Data block
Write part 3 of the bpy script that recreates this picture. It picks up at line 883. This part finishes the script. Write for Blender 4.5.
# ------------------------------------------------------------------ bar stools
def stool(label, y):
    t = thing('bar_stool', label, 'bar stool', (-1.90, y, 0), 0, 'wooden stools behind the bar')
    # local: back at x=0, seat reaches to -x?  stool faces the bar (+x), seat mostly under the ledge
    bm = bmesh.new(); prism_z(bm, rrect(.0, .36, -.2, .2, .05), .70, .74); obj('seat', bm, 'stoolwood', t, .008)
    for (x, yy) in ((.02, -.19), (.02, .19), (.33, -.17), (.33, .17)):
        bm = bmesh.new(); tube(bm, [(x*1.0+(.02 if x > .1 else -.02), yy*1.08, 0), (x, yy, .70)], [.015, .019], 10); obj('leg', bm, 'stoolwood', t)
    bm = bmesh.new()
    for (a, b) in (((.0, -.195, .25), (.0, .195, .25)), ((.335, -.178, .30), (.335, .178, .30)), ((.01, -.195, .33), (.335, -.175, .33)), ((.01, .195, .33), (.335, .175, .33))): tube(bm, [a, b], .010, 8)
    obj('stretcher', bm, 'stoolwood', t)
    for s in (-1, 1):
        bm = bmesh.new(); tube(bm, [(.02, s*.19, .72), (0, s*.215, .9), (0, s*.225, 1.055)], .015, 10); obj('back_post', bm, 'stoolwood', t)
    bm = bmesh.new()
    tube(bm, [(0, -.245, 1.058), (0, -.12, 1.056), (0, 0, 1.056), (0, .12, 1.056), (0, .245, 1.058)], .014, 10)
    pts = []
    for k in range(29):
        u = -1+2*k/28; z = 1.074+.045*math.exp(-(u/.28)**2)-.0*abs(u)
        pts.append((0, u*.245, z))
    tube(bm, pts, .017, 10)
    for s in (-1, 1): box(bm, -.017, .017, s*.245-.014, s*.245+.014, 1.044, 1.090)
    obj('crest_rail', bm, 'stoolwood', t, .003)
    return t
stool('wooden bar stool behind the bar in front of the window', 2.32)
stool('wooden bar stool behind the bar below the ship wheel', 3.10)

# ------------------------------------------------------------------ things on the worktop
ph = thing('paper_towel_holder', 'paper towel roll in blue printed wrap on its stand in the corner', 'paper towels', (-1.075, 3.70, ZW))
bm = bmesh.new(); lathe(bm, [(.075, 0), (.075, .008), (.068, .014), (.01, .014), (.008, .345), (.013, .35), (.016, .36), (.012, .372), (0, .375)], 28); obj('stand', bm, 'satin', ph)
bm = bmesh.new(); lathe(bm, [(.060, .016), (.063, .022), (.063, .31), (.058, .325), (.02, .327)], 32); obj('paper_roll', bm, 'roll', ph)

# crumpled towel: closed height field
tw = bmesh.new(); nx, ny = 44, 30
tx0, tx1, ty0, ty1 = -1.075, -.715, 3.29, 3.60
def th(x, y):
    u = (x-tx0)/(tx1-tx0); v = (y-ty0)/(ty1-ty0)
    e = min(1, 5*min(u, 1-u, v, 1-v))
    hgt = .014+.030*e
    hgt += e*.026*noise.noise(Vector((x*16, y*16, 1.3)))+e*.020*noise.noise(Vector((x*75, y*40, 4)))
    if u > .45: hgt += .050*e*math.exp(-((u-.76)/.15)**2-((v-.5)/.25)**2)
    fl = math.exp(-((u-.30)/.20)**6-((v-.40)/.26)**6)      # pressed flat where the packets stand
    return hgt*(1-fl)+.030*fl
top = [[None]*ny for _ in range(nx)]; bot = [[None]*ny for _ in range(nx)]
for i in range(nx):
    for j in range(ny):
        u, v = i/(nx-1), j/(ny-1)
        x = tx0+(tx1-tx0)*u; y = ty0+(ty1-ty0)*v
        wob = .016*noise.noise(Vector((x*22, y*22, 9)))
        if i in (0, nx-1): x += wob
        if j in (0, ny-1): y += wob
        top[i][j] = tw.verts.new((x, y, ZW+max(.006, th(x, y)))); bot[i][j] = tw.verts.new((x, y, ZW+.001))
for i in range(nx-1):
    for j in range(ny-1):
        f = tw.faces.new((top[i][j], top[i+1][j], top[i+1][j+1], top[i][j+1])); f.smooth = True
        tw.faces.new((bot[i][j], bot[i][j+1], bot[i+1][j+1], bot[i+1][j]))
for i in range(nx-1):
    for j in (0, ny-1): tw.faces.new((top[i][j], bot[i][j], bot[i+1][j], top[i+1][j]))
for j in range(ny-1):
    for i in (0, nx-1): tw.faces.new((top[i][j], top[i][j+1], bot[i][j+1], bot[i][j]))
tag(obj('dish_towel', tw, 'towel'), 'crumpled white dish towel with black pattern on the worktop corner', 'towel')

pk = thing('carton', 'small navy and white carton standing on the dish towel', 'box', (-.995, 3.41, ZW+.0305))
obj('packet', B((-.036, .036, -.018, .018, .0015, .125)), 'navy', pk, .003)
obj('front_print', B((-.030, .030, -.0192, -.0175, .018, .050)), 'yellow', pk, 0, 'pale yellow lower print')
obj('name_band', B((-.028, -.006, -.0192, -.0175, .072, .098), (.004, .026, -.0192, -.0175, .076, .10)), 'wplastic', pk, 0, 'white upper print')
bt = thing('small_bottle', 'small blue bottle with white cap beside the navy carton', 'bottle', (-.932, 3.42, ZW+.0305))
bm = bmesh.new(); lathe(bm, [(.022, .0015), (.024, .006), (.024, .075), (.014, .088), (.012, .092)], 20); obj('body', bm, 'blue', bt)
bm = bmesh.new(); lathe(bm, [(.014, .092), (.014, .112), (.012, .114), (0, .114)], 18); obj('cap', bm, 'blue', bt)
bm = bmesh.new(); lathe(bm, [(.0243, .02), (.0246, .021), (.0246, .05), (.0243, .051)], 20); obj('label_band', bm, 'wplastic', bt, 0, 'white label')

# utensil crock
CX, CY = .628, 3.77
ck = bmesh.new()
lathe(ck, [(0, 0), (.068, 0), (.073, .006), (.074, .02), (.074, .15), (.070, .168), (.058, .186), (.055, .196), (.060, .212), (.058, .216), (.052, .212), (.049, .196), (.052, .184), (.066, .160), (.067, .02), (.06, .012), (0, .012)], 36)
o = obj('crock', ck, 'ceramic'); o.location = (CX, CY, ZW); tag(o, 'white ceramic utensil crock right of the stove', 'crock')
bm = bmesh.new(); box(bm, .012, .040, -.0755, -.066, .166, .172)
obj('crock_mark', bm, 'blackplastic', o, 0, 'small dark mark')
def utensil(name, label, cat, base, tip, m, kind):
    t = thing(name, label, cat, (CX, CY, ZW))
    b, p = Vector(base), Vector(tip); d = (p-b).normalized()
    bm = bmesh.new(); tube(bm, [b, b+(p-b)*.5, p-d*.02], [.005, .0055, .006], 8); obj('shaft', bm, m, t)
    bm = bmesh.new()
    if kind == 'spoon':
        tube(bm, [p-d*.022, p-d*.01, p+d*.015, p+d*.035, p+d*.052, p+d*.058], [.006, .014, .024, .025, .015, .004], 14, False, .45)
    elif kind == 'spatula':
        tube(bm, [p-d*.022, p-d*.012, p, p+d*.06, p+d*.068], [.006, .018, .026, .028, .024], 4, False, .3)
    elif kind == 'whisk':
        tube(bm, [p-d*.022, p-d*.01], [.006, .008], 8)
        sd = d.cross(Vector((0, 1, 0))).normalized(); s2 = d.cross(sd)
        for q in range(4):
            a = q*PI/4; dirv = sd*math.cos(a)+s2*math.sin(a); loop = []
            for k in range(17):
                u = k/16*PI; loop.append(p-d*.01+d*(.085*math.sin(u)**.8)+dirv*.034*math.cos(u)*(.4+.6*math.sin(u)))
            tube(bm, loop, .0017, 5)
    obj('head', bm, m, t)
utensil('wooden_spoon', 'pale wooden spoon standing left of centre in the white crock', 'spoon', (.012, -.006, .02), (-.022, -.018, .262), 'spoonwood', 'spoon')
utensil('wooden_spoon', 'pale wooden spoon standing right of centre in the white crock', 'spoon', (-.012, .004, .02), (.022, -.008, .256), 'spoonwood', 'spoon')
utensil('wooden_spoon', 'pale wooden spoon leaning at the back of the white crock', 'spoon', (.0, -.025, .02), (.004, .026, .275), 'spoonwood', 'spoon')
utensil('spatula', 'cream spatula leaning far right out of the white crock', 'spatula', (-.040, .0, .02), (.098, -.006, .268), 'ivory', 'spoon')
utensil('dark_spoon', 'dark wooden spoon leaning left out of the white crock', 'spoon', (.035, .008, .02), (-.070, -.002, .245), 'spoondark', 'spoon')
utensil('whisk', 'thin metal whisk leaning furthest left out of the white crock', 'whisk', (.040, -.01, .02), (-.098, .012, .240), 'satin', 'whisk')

Description of the task
Set down, exactly as written, each line of the data from its opening line through the one containing "stool('wooden bar stool behind the bar below". Output nothing more.

The solution
Write part 3 of the bpy script that recreates this picture. It picks up at line 883. This part finishes the script. Write for Blender 4.5.
# ------------------------------------------------------------------ bar stools
def stool(label, y):
    t = thing('bar_stool', label, 'bar stool', (-1.90, y, 0), 0, 'wooden stools behind the bar')
    # local: back at x=0, seat reaches to -x?  stool faces the bar (+x), seat mostly under the ledge
    bm = bmesh.new(); prism_z(bm, rrect(.0, .36, -.2, .2, .05), .70, .74); obj('seat', bm, 'stoolwood', t, .008)
    for (x, yy) in ((.02, -.19), (.02, .19), (.33, -.17), (.33, .17)):
        bm = bmesh.new(); tube(bm, [(x*1.0+(.02 if x > .1 else -.02), yy*1.08, 0), (x, yy, .70)], [.015, .019], 10); obj('leg', bm, 'stoolwood', t)
    bm = bmesh.new()
    for (a, b) in (((.0, -.195, .25), (.0, .195, .25)), ((.335, -.178, .30), (.335, .178, .30)), ((.01, -.195, .33), (.335, -.175, .33)), ((.01, .195, .33), (.335, .175, .33))): tube(bm, [a, b], .010, 8)
    obj('stretcher', bm, 'stoolwood', t)
    for s in (-1, 1):
        bm = bmesh.new(); tube(bm, [(.02, s*.19, .72), (0, s*.215, .9), (0, s*.225, 1.055)], .015, 10); obj('back_post', bm, 'stoolwood', t)
    bm = bmesh.new()
    tube(bm, [(0, -.245, 1.058), (0, -.12, 1.056), (0, 0, 1.056), (0, .12, 1.056), (0, .245, 1.058)], .014, 10)
    pts = []
    for k in range(29):
        u = -1+2*k/28; z = 1.074+.045*math.exp(-(u/.28)**2)-.0*abs(u)
        pts.append((0, u*.245, z))
    tube(bm, pts, .017, 10)
    for s in (-1, 1): box(bm, -.017, .017, s*.245-.014, s*.245+.014, 1.044, 1.090)
    obj('crest_rail', bm, 'stoolwood', t, .003)
    return t
stool('wooden bar stool behind the bar in front of the window', 2.32)
stool('wooden bar stool behind the bar below the ship wheel', 3.10)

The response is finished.